The Standard Assessment Procedure (SAP) energy cost rating is the government's recommended system for energy rating of dwellings.  SAP works by assessing how much energy a dwelling will consume, when delivering a defined level of comfort and service provision. It is based on energy costs for space and water heating under standard occupancy, heating pattern and location using average fuel prices.

The current SAP scale is rated from 1 to 100 - the higher the number the better the performance.

Energy Performance Certificates (EPC) give a property an energy efficiency rating from A (most efficient with SAP rating of 92+) to G (least efficient with SAP rating of 1-20).  It is required for all properties being built, sold or rented and contains information about a property’s energy, typical energy costs and recommendations about how to reduce energy use and save money

The current average SAP score for council owned housing stock is 71 (Band C).   The average SAP score for the private sector housing in Cambridge is considerably lower.
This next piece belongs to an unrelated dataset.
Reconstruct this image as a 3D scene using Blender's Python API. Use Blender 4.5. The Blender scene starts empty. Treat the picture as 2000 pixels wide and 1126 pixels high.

For advice on how to improve your home's SAP rating visit the Energy Saving Trust website

Fuel Poverty Strategy for England

The Fuel poverty (England) Regulations 2014 became law in December 2014 under the Warm homes and energy conservation act 2000.  The Fuel Poverty Strategy sets milestones and targets to ensure that, by 31 December 2030 as many fuel poor homes as is reasonably practicable have a minimum energy efficiency rating of Band C.

Supported by non-binding interim targets which include:

  • As many fuel poor homes in England as is reasonably practicable to Band E by 2020
  • As many fuel poor homes in England as is reasonably practicable to band D by 2025

Households living in properties rated below an E level EPC need to spend on average £1,000 a year more on energy to heat their home as compared with typical home.  A duty to adopt a fuel poverty target is delivered through the Energy Act 2013.

Private Rented Sector Energy

New policy is being implemented to help drive the improvement of  the energy efficiency of privately rented properties in the domestic and non-domestic sectors in England and Wales

From April 2016, residential private landlords will not be able to unreasonably refuse consent to a tenant’s request for energy efficiency improvements where Green Deal finance or subsidies are available to pay for them.

From April 2018, private domestic and non-domestic landlords need to ensure their properties reach at least an E EPC rating, or have installed improvements using Green Deal finance or subsidies to pay for them, before granting a tenancy to new or existing tenants. For further information visit the GOV.UK website.

Local Policy

Fuel and Water Poverty Action Plan

The Fuel and Water Poverty Action Plan has been developed in response to the Anti Poverty Strategy which acknowledges the problem of increasing energy and water costs on lower income residents contributing to poverty in the district.  Those on low incomes are most vulnerable as rising energy and water costs mean that the percentage of income being used to cover these utilities bills is increasing; this further reduces wages in ‘real terms’ on already stretched household incomes. Through a series of activities aimed at low income families across Cambridge the action plan seeks to reduce both fuel and water poverty across Cambridge.